Yesterday, key members of the Congressional Black Caucus returned from a four-day trip to Cuba, during which they met with both current President Raul Castro and his brother, longtime American nemesis Fidel Castro. Designed to gather input from Cuban ministers and officials and send a message of Obama-era outreach from the United States, the trip underscored the gradual shift in American public opinion regarding the 47-year embargo on travel and trade with Cuba.

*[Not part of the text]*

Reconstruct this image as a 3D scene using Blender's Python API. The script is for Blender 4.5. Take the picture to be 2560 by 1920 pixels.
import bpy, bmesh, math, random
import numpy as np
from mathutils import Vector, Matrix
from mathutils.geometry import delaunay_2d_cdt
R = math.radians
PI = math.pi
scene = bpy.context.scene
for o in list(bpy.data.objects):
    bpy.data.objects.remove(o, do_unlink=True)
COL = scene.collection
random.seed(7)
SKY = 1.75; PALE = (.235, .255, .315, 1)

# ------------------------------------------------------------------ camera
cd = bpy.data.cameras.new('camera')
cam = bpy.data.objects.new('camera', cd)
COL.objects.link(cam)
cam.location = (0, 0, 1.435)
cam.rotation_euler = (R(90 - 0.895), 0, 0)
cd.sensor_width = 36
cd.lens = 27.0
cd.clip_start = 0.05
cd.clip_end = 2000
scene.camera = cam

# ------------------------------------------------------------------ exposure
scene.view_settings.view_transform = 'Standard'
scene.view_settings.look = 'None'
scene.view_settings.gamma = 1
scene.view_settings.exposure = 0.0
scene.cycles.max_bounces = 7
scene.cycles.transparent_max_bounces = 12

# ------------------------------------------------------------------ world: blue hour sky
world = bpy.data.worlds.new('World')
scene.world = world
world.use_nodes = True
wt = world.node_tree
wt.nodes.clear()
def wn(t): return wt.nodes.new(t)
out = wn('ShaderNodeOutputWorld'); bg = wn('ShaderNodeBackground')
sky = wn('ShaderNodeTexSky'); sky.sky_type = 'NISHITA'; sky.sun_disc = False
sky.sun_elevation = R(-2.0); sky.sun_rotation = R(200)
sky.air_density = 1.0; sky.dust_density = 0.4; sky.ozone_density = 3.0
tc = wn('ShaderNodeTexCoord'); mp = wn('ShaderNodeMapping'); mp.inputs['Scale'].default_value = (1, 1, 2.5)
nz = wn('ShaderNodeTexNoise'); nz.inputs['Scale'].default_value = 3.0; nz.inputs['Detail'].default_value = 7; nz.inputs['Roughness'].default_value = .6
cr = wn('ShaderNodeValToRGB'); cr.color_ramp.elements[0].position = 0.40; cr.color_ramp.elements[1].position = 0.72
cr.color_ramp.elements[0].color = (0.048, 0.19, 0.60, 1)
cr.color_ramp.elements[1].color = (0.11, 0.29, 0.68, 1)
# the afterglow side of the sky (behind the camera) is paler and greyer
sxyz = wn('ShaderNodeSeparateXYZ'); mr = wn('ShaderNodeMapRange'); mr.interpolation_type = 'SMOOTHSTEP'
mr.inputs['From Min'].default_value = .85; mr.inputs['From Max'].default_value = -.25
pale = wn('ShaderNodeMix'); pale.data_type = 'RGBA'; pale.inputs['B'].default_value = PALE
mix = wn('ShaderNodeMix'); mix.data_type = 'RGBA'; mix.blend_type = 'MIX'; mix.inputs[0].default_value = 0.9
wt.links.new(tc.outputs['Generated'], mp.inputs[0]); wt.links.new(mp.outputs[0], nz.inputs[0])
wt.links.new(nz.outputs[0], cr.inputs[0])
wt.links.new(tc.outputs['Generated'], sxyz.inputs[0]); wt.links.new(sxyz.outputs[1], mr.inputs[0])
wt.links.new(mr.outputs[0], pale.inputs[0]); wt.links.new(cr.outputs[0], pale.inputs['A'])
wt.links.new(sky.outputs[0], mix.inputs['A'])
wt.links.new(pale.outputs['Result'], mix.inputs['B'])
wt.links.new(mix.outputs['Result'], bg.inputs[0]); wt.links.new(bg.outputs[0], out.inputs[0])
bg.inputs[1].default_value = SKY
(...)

While the trip may have been a mini-vacation for the members, they were all business at a press conference on Capitol Hill after landing in Washington. “In the past 50 years, the US has been swimming in the Caribbean sea of delusion,” said Rep. Emanuel Cleaver (D-MO). The embargo “just hasn’t worked,” added Rep. Barbara Lee (D-CA), chairwoman of the CBC. “It’s time to turn the page” on a “cold war mentality” and normalize diplomatic relations, she said.

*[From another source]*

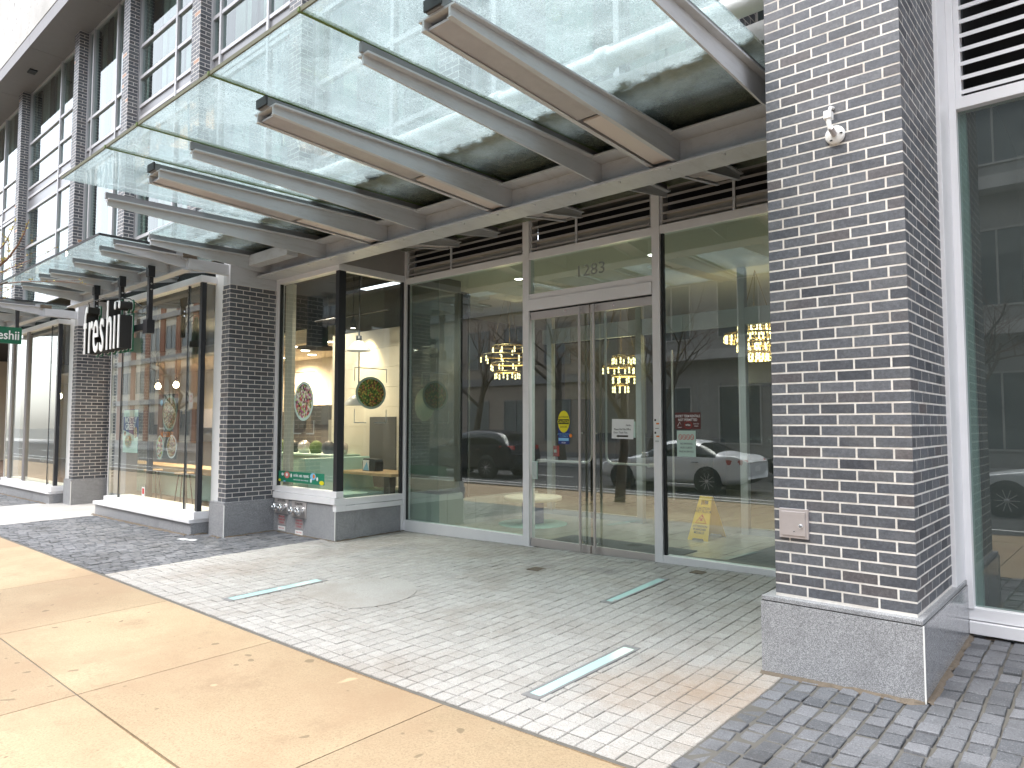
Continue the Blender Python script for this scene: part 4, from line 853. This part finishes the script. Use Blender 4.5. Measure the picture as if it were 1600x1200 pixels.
# wet floor sign
t = thing("wet_floor_sign", "yellow folding caution wet floor sign standing on the lobby floor", "floor sign", (-4.3, 8.78, ZF))
def wet(yb, yt, sgn):
    b = MB(); zt = -.95; W0, W1 = .142, .085; cx = -4.305
    P = lambda s, h: (cx + s * (W0 + (W1 - W0) * h), yb + (yt - yb) * h, ZF + (zt - ZF) * h)
    n = V(0, sgn * .012, 0)
    outl = [P(-1, 0), P(-.62, 0), P(-.5, .045), P(.5, .045), P(.62, 0), P(1, 0), P(1, .80), P(-1, .80)]
    b.prism(outl[:1] + outl[1:], (0, 0, 0), n, "yellow_plastic")
    b.prism([P(-1, .80), P(-.55, .80), P(-.55, .90), P(-1, .90)], (0, 0, 0), n, "yellow_plastic"); b.prism([P(.55, .80), P(1, .80), P(1, .90), P(.55, .90)], (0, 0, 0), n, "yellow_plastic"); b.prism([P(-1, .90), P(1, .90), P(1, 1), P(-1, 1)], (0, 0, 0), n, "yellow_plastic")
    if sgn > 0:
        vv = (V(*P(0, 1)) - V(*P(0, 0))).normalized(); nn = V(1, 0, 0).cross(vv) * .0015
        for s, h, sz in (("CAUTION", .69, .05), ("WET FLOOR", .62, .05), ("ATTENTION", .29, .042), ("PLANCHER", .22, .042), ("MOUILLE", .15, .042)): text(b, s, sz, V(*P(0, h)) + nn, UX, vv, "ink", .001, 'CENTER', .85, .012)
        tri = [V(*P(0, .58)) + nn, V(*P(-.62, .385)) + nn, V(*P(.62, .385)) + nn]; b.tube(tri + tri[:1], .005, "red", 6)
        c = V(*P(0, .46)) + nn; b.tube([c + V(-.03, 0, -.035), c + V(0, 0, 0), c + V(.015, 0, .03)], .007, "red", 6); b.tube([c + V(.035, 0, -.035), c, c + V(-.03, 0, .025)], .006, "red", 6); b.disc(c + V(.02, -.002, .045), UX, UZ, .011, .011, "red", 12)
    return b
wet(8.51, 8.77, 1).build("front_panel", t); wet(9.06, 8.80, -1).build("back_panel", t)
# chandeliers: stacked rings of hanging crystal drops
def chandelier(label, c, r0, dense=3):
    t = thing("chandelier", label, "chandelier", (c[0], c[1], c[2] + .9), "crystal ring chandeliers in the lobby")
    for k, (r, z, dx) in enumerate(((r0 * .72, .27, .06), (r0, .11, -.04), (r0 * .8, -.05, .08), (r0 * .5, -.20, 0))):
        b = MB(); cx, cy, cz = c[0] + dx, c[1], c[2] + z; n = 44
        b.lathe((cx, cy, cz), [(r, 0), (r + .012, 0), (r + .012, .03), (r, .03), (r, 0)], "brass", 44, UZ, False); o = b.build("ring", t)
        d = MB()
        for j in range(n):
            a = 2 * math.pi * j / n; x, y = cx + r * math.cos(a), cy + r * math.sin(a); m = ("crystal_glow" if dense > 2 else "crystal_dim") if (j * 7 + k) % 5 < dense else ("brass" if dense > 2 else "clear_face")
            for q in range(2): zz = cz - .012 - q * .055; d.hexa([(x - .011, y - .011, zz - .045), (x + .011, y - .011, zz - .045), (x + .011, y + .011, zz - .045), (x - .011, y + .011, zz - .045)], [(x - .007, y - .007, zz), (x + .007, y - .007, zz), (x + .007, y + .007, zz), (x - .007, y + .007, zz)], m)
        d.build("crystal_drops", o)
    b = MB()
    for a in (0, 2.1, 4.2): b.tube([(c[0] + .25 * math.cos(a), c[1] + .25 * math.sin(a), c[2] + .4), (c[0], c[1], 2.55)], .004, "brass", 5)
    b.build("wires", t); lamp("chandelier_light", (c[0], c[1], c[2] + .1), 5, (1, .75, .42), .25)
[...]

That may happen sooner than expected. Now, even Republican lawmakers like Sen. Richard Lugar (R-IN) are reporting that "we must recognize the ineffectiveness of our current policy and deal with the Cuban regime in a way that enhances U.S. interests." Secretary of State Hillary Clinton has pledged to review Cuba policy, and feedback from the CBC delegation—especially in advance of the Summit of the Americas next week—could be crucial in moving a real change in policy to the floor of Congress.
The members, all wearing USA / Cuba flag pins, each expressed the need for opening relations with the island nation just 90 miles south of the US, and had effusive praise for both Raul and Fidel Castro, with whom they met for several hours on Monday. It was Raul Castro's first face-to-face discussion with U.S. officials since becoming Cuba’s president last year. Lee, who has traveled to Cuba several times in the past, described the elder Castro—despite reports of poor health—as “engaged, energetic…specific, very clear, very talkative.” Rep. Laura Richardson (D-CA) said at one point, the still-sharp Fidel leaned in and asked: “How can we as Cubans help President Obama?”
The ailing former president had apparently watched the US election closely from Havana and been moved by the change Obama represented in American society and politics. Castro, added Rep. Bobby Rush (D-IL) also asked about Martin Luther King, Jr (the trip was over the weekend marking the 41st anniversary of his assassination in Memphis). The CBC promised to send him books in Spanish about the civil rights icon.
—DAYO OLOPADE
UPDATE: Steven Clemons has more on Cuba at The Washington Note. The provocative question:
[I]f Barack Obama is the change agent he said, is Cuba more than Cuba? Is it a place where the steps you take there are so symbolic that they can have echo effects geostrategically on other parts of the world?"